The Royal Canadian Army Veterinary Corps (RCAVC) was an administrative corps of the Canadian Army, founded in 1910 and disbanded in 1940. [1]

The cap badge of the RCAVC was similar to that of Britain's Royal Army Veterinary Corps, but featured a larger figure of Chiron in a wreath of maple leaves surmounted by a Tudor crown, with the letters RCAVC on the ribbon.


Prior to 1910, veterinarians in the Canadian Army were part of the old regimental system. Most veterinarians held a commission in the active militia and left private practice for 10-15 days a year to serve with his regiment.
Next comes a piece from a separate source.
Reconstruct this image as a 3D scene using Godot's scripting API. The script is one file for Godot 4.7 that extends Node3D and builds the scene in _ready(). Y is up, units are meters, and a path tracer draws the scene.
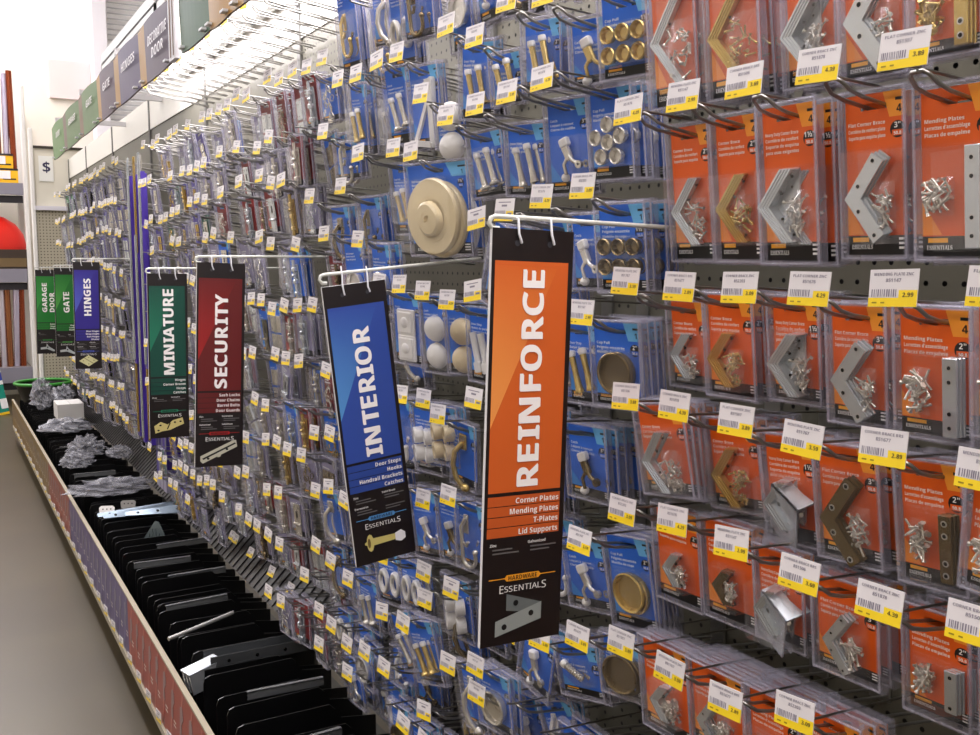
extends Node3D
# Hardware aisle: x runs along the gondola (the far end is at -x), the gondola's perforated wall is the plane z = -1.05, y is up, metres.

class MB:
	var v := PackedVector3Array()
	var n := PackedVector3Array()
	var c := PackedColorArray()
	var col := Color(0.5, 0.5, 0.5)
	var xf := Transform3D()
	static var BASE := {}

	func paint(s: Color) -> MB:
		col = s.srgb_to_linear()
		return self

	func tri(a: Vector3, b: Vector3, d: Vector3) -> void:      # counter-clockwise from outside
		a = xf * a; b = xf * b; d = xf * d
		var m = (b - a).cross(d - a).normalized()
		v.append(a); v.append(d); v.append(b)
		for i in 3: n.append(m); c.append(col)

	func trin(a: Vector3, b: Vector3, d: Vector3, na: Vector3, nb: Vector3, nd: Vector3) -> void:
		v.append(xf * a); v.append(xf * d); v.append(xf * b)
		n.append((xf.basis * na).normalized()); n.append((xf.basis * nd).normalized()); n.append((xf.basis * nb).normalized())
		for i in 3: c.append(col)

	func shaded(a: Vector3, b: Vector3, d: Vector3, ca: Color, cb: Color, cd: Color) -> void:   # a printed gradient
		tri(a, b, d)
		var e = c.size() - 3
		c[e] = ca.srgb_to_linear(); c[e + 1] = cd.srgb_to_linear(); c[e + 2] = cb.srgb_to_linear()

	func quad(a: Vector3, b: Vector3, d: Vector3, e: Vector3) -> void:
		tri(a, b, d); tri(a, d, e)

	func rect(x0: float, y0: float, x1: float, y1: float, z: float) -> void:
		quad(Vector3(x0, y0, z), Vector3(x1, y0, z), Vector3(x1, y1, z), Vector3(x0, y1, z))

	func box(p: Vector3, q: Vector3) -> void:                   # from corner p to corner q
		var a = p.min(q); var b = p.max(q)
		var k = [Vector3(a.x, a.y, a.z), Vector3(b.x, a.y, a.z), Vector3(b.x, b.y, a.z), Vector3(a.x, b.y, a.z), Vector3(a.x, a.y, b.z), Vector3(b.x, a.y, b.z), Vector3(b.x, b.y, b.z), Vector3(a.x, b.y, b.z)]
		for f in [[4, 5, 6, 7], [1, 0, 3, 2], [5, 1, 2, 6], [0, 4, 7, 3], [7, 6, 2, 3], [0, 1, 5, 4]]:
			quad(k[f[0]], k[f[1]], k[f[2]], k[f[3]])

	func bbox(p: Vector3, q: Vector3, r: float) -> void:        # box with chamfered edges along y and front/back (octagonal section in xz)
		var a = p.min(q); var b = p.max(q)
		var s = PackedVector2Array([Vector2(a.x + r, a.z), Vector2(b.x - r, a.z), Vector2(b.x, a.z + r), Vector2(b.x, b.z - r), Vector2(b.x - r, b.z), Vector2(a.x + r, b.z), Vector2(a.x, b.z - r), Vector2(a.x, a.z + r)])
		var m = Vector3((a.x + b.x) / 2, 0, (a.z + b.z) / 2)
		for i in 8:
			var u = s[i]; var w = s[(i + 1) % 8]
			quad(Vector3(w.x, a.y + r, w.y), Vector3(u.x, a.y + r, u.y), Vector3(u.x, b.y - r, u.y), Vector3(w.x, b.y - r, w.y))
			for e in [[b.y - r, b.y], [a.y + r, a.y]]:
				var ui = Vector3(u.x, 0, u.y).lerp(m, 0.0) - Vector3(signf(u.x - m.x) * r, 0, signf(u.y - m.z) * r) * 0.7
				var wi = Vector3(w.x, 0, w.y) - Vector3(signf(w.x - m.x) * r, 0, signf(w.y - m.z) * r) * 0.7
				quad(Vector3(w.x, e[0], w.y), Vector3(u.x, e[0], u.y), Vector3(ui.x, e[1], ui.z), Vector3(wi.x, e[1], wi.z))
				tri(Vector3(wi.x, e[1], wi.z), Vector3(ui.x, e[1], ui.z), Vector3(m.x, e[1], m.z))

	func prism(pts: PackedVector2Array, z0: float, z1: float) -> void:   # polygon in xy, counter-clockwise, extruded along z
		var t = Geometry2D.triangulate_polygon(pts)
		for i in range(0, t.size(), 3):
			var a = pts[t[i]]; var b = pts[t[i + 1]]; var d = pts[t[i + 2]]
			if (b - a).cross(d - a) < 0.0:
				var s = b; b = d; d = s
			tri(Vector3(a.x, a.y, z1), Vector3(b.x, b.y, z1), Vector3(d.x, d.y, z1))
			if z0 != z1: tri(Vector3(a.x, a.y, z0), Vector3(d.x, d.y, z0), Vector3(b.x, b.y, z0))
		if z0 != z1:
			for i in pts.size():
				var a = pts[i]; var b = pts[(i + 1) % pts.size()]
				quad(Vector3(a.x, a.y, z0), Vector3(b.x, b.y, z0), Vector3(b.x, b.y, z1), Vector3(a.x, a.y, z1))

	func disc(at: Vector3, r: float, k := 10, ry := -1.0) -> void:        # facing +z
		if ry < 0: ry = r
		for i in k:
			var a = TAU * i / k; var b = TAU * (i + 1) / k
			tri(at, at + Vector3(cos(a) * r, sin(a) * ry, 0), at + Vector3(cos(b) * r, sin(b) * ry, 0))

	func grid(rows: Array, closed: bool) -> void:               # smooth surface through rows of points
		var R = rows.size(); var K = rows[0].size()
		var nn = []
		for i in R:
			var line = PackedVector3Array()
			for j in K:
				var jl = (j - 1 + K) % K if closed else maxi(j - 1, 0)
				var jr = (j + 1) % K if closed else mini(j + 1, K - 1)
				var du = rows[mini(i + 1, R - 1)][j] - rows[maxi(i - 1, 0)][j]
				var dw = rows[i][jr] - rows[i][jl]
				var m = dw.cross(du)
				line.append(m.normalized() if m.length() > 1e-12 else Vector3.ZERO)
			nn.append(line)
		for i in R:                                              # poles: borrow the neighbour's normals
			for j in K:
				if nn[i][j] == Vector3.ZERO: nn[i][j] = nn[1 if i == 0 else maxi(i - 1, 0)][j] + Vector3(1e-5, 0, 0)
		for i in R - 1:
			for j in (K if closed else K - 1):
				var q = (j + 1) % K
				trin(rows[i][j], rows[i][q], rows[i + 1][q], nn[i][j], nn[i][q], nn[i + 1][q])
				trin(rows[i][j], rows[i + 1][q], rows[i + 1][j], nn[i][j], nn[i + 1][q], nn[i + 1][j])

	func tube(path: Array, r: float, sides := 6, r1 := -1.0) -> void:
		var rows = []
		var up = Vector3(0.123, 0.97, 0.2).normalized()
		for i in path.size():
			var d = (path[mini(i + 1, path.size() - 1)] - path[maxi(i - 1, 0)]).normalized()
			var a = up - d * up.dot(d)
			if a.length() < 0.2: a = Vector3(1, 0.1, 0) - d * d.dot(Vector3(1, 0.1, 0))
			a = a.normalized(); up = a
			var b = d.cross(a)
			var rr = r if r1 < 0 else lerpf(r, r1, float(i) / (path.size() - 1))
			var line = PackedVector3Array()
			for k in sides:
				line.append(path[i] + (a * cos(TAU * k / sides) + b * sin(TAU * k / sides)) * rr)
			rows.append(line)
		grid(rows, true)
		for e in [[0, -1], [path.size() - 1, 1]]:
			for k in sides:
				var p = rows[e[0]][k]; var q = rows[e[0]][(k + 1) % sides]
				if e[1] > 0: tri(path[e[0]], p, q)
				else: tri(path[e[0]], q, p)

	func lathe(prof: Array, axis: Transform3D, sides := 14) -> void:       # profile of (radius, height) turned about local z
		var keep = xf
		xf = xf * axis
		var rows = []
		for p in prof:
			var line = PackedVector3Array()
			for k in sides: line.append(Vector3(cos(TAU * k / sides) * p.x, sin(TAU * k / sides) * p.x, p.y))
			rows.append(line)
		for i in rows.size() - 1: grid([rows[i], rows[i + 1]], true)
		xf = keep

	func blob(at: Vector3, r: Vector3, from := 0.0, rows_n := 6, sides := 12) -> void:   # ellipsoid; from 0.5 on: only the half facing +z
		var rows = []
		for i in rows_n + 1:
			var a = PI * (from + (1.0 - from) * i / rows_n) - PI / 2
			var line = PackedVector3Array()
			for k in sides: line.append(at + Vector3(cos(a) * cos(TAU * k / sides) * r.x, cos(a) * sin(TAU * k / sides) * r.y, sin(a) * r.z))
			rows.append(line)
		grid(rows, true)

	func text(s: String, font: Font, at: Vector3, cap: float, align := 0, stretch := 1.0, step := 4.0, width := 0.0) -> void:
		# letters lying in the xy plane; at is the baseline's left end, middle or right end (align 0, 1, 2)
		var t := TextMesh.new()
		t.text = s; t.font = font; t.font_size = 24; t.pixel_size = cap / 0.714 / 24.0; t.depth = 0.0; t.curve_step = step
		t.horizontal_alignment = HORIZONTAL_ALIGNMENT_LEFT
		var arr = t.get_mesh_arrays()
		if arr.is_empty() or arr[0].size() == 0: return
		var pts: PackedVector3Array = arr[0]
		var x0 = 1e9; var x1 = -1e9
		for p in pts:
			x0 = minf(x0, p.x); x1 = maxf(x1, p.x)
		if not BASE.has(font):                                     # where this font's baseline lies
			t.text = "H"
			var yh = 1e9
			for p in t.get_mesh_arrays()[0]: yh = minf(yh, p.y)
			BASE[font] = yh / t.pixel_size
		var y0 = BASE[font] * t.pixel_size
		if width > 0.0: stretch = width / (x1 - x0)
		var off = Vector3(-x0 - (x1 - x0) * [0.0, 0.5, 1.0][align], -y0, 0)
		var ix = arr[12]
		var m = xf.basis.z.normalized()
		for k in ix:
			var p = pts[k] + off
			v.append(xf * (at + Vector3(p.x * stretch, p.y, 0))); n.append(m); c.append(col)

	func add_to(mesh: ArrayMesh, mat: Material) -> void:
		if v.is_empty(): return
		var a = []
		a.resize(Mesh.ARRAY_MAX)
		a[Mesh.ARRAY_VERTEX] = v; a[Mesh.ARRAY_NORMAL] = n; a[Mesh.ARRAY_COLOR] = c
		mesh.add_surface_from_arrays(Mesh.PRIMITIVE_TRIANGLES, a)
		mesh.surface_set_material(mesh.get_surface_count() - 1, mat)

	func mesh(mat: Material) -> ArrayMesh:
		var m := ArrayMesh.new()
		add_to(m, mat)
		return m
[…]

There was only a small number of permanently employed regimental veterinary officers.

In 1910, the Canadian Army Veterinary Service, under the Quartermaster-General of the Canadian Militia, came into existence and had three branches: the Canadian Permanent Army Veterinary Corps (CPAVC), the Canadian Army Veterinary Corps (CAVC) and the Regimental Veterinary Service, which was being phased out. By the outbreak of war in 1914, the Regimental Veterinary Service had ceased to exist, the CPAVC was still incomplete, so the majority of veterinarians and other ranks were found in the CAVC.

The CAVC was organized into seven Sections, though only two, Winnipeg and Montreal, were at a state of readiness at the outbreak of war: London, Ontario; Toronto; Kingston, Ontario; Quebec; Halifax, Nova Scotia; Winnipeg and Calgary. There was also a Senior Veterinary Officer, headquartered in Kingston. Within each Division or District, there was a Principal Veterinary Officer. Provision was also made for a Canadian Army Veterinary School.

In 1919 the CPAVC was reconstituted as the Royal Canadian Army Veterinary Corps. In 1940, the RCAVC was disbanded by the Privy Council and the recommendation of the Treasury Board, in order to save $10,334.